___ Records to process
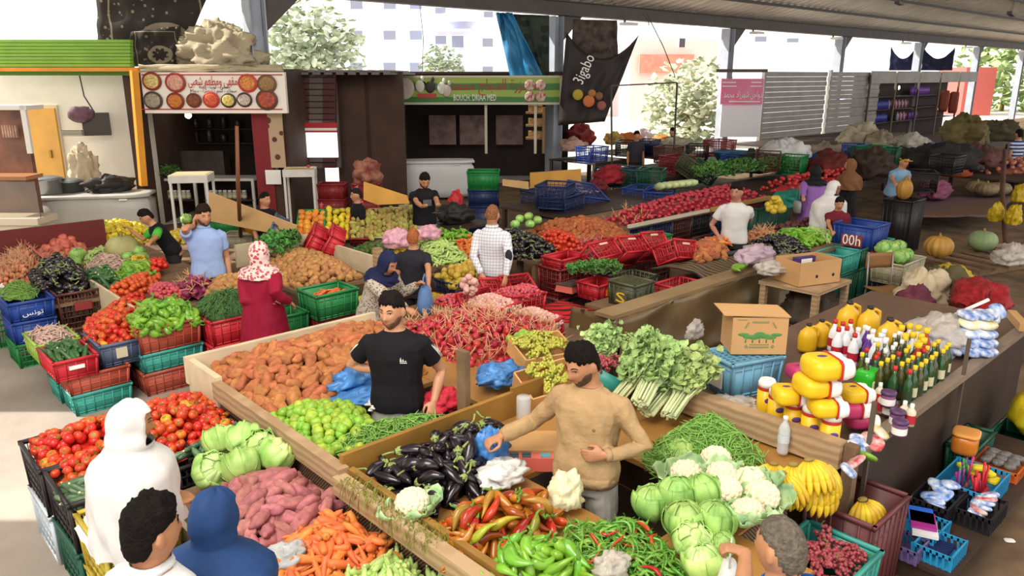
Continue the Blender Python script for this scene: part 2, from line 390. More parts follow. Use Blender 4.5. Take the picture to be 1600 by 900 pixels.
wl_ = [(x, y, 19, 14) for y in (48, 0, 98) for x in (547, 599, 640)]
building('apartment_building', 'tall white apartment block with small windows behind the shop roofs', 62, (538, 663), -60, wl_, ext)
wl_ = [(680, 56, 17, 13), (706, 56, 18, 18), (680, 12, 16, 9), (707, 104, 18, 14), (754, 60, 16, 13), (754, 104, 16, 12), (756, 18, 14, 9)]
building('apartment_building', 'pale lilac apartment block with balconies next to the tall white one', 60, (663, 800), -60, wl_, extb, balc=((693, 20, 48, 13), (690, 80, 50, 14), (675, 45, 60, 3)))
building('apartment_building', 'low white house with a red-brown upper wall seen beyond the open bay', 55, (985, 1120), 62, [(1003, 89, 12, 20), (1062, 60, 9, 14)], mat('render_pink', 'f0d0c8', .8), win='4c4650')
building('apartment_building', 'white block standing behind the pink sign and sheet wall', 70, (1120, 1300), 30, [(1180, 57, 18, 8), (1230, 60, 18, 6)], ext)
building('red_hut', 'small red painted hut beyond the last columns', 62, (1512, 1560), 105, [], mat('hut_red', 'c8665c', .8), 4)
w = MB(); pbox(w, 1000, 1085, 85, 114, 54.4, .5); tag(w.build('brick_parapet', mat('brick_pink', 'd9907c', .9, nz=(3, .2))), 'salmon coloured brick parapet on the low white house', 'parapet')
# ------------------------------------------------------------ people
def remesh(mb, vox, smooth=4, wr=0., wf=9., seed=0, z0=-1):
    me = bpy.data.meshes.new('tmp'); me.from_pydata([tuple(p) for p in mb.v], [], mb.f); me.update()
    out = baked(me, (('REMESH', dict(mode='VOXEL', voxel_size=vox)), ('SMOOTH', dict(iterations=smooth, factor=.5)))); bpy.data.meshes.remove(me)
    if wr:
        ofs = Vector((seed * 3.1, seed, 0)); n = len(out.vertices); co_ = np.empty(n * 3, np.float32); no_ = np.empty(n * 3, np.float32)
        out.vertices.foreach_get('co', co_); out.vertex_normals.foreach_get('vector', no_); C3 = co_.reshape(-1, 3)
        k = np.array([noise.noise(Vector((p[0] * wf, p[1] * wf, p[2] * wf * .75)) + ofs) + .5 * noise.noise(Vector((p[0] * wf * 2, p[1] * wf * 2.4, p[2] * wf * 1.7)) + ofs) for p in C3.tolist()], np.float32)
        out.vertices.foreach_set('co', (C3 + no_.reshape(-1, 3) * (k * wr)[:, None]).ravel())
    out.polygons.foreach_set('use_smooth', [True] * len(out.polygons)); out.update(); return out
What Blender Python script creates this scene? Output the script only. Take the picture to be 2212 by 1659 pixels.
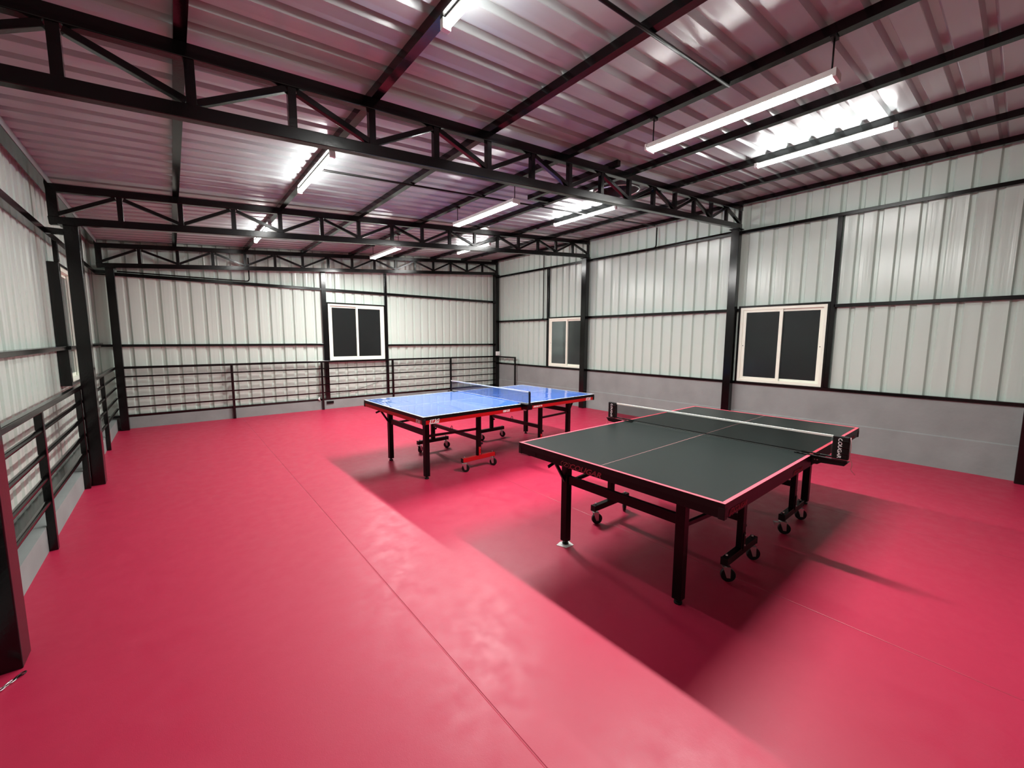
______
Pictures stay out of the copy; please restate every record above exactly.

# [Output of the task]
Continue the Blender Python script for this scene: part 2, from line 390. More parts follow. Use Blender 4.5. Take the picture to be 1600 by 900 pixels.
wl_ = [(x, y, 19, 14) for y in (48, 0, 98) for x in (547, 599, 640)]
building('apartment_building', 'tall white apartment block with small windows behind the shop roofs', 62, (538, 663), -60, wl_, ext)
wl_ = [(680, 56, 17, 13), (706, 56, 18, 18), (680, 12, 16, 9), (707, 104, 18, 14), (754, 60, 16, 13), (754, 104, 16, 12), (756, 18, 14, 9)]
building('apartment_building', 'pale lilac apartment block with balconies next to the tall white one', 60, (663, 800), -60, wl_, extb, balc=((693, 20, 48, 13), (690, 80, 50, 14), (675, 45, 60, 3)))
building('apartment_building', 'low white house with a red-brown upper wall seen beyond the open bay', 55, (985, 1120), 62, [(1003, 89, 12, 20), (1062, 60, 9, 14)], mat('render_pink', 'f0d0c8', .8), win='4c4650')
building('apartment_building', 'white block standing behind the pink sign and sheet wall', 70, (1120, 1300), 30, [(1180, 57, 18, 8), (1230, 60, 18, 6)], ext)
building('red_hut', 'small red painted hut beyond the last columns', 62, (1512, 1560), 105, [], mat('hut_red', 'c8665c', .8), 4)
w = MB(); pbox(w, 1000, 1085, 85, 114, 54.4, .5); tag(w.build('brick_parapet', mat('brick_pink', 'd9907c', .9, nz=(3, .2))), 'salmon coloured brick parapet on the low white house', 'parapet')
# ------------------------------------------------------------ people
def remesh(mb, vox, smooth=4, wr=0., wf=9., seed=0, z0=-1):
    me = bpy.data.meshes.new('tmp'); me.from_pydata([tuple(p) for p in mb.v], [], mb.f); me.update()
    out = baked(me, (('REMESH', dict(mode='VOXEL', voxel_size=vox)), ('SMOOTH', dict(iterations=smooth, factor=.5)))); bpy.data.meshes.remove(me)
    if wr:
        ofs = Vector((seed * 3.1, seed, 0)); n = len(out.vertices); co_ = np.empty(n * 3, np.float32); no_ = np.empty(n * 3, np.float32)
        out.vertices.foreach_get('co', co_); out.vertex_normals.foreach_get('vector', no_); C3 = co_.reshape(-1, 3)
        k = np.array([noise.noise(Vector((p[0] * wf, p[1] * wf, p[2] * wf * .75)) + ofs) + .5 * noise.noise(Vector((p[0] * wf * 2, p[1] * wf * 2.4, p[2] * wf * 1.7)) + ofs) for p in C3.tolist()], np.float32)
        out.vertices.foreach_set('co', (C3 + no_.reshape(-1, 3) * (k * wr)[:, None]).ravel())
    out.polygons.foreach_set('use_smooth', [True] * len(out.polygons)); out.update(); return out
What Blender Python script creates this scene? Output the script only. Take the picture to be 2212 by 1659 pixels.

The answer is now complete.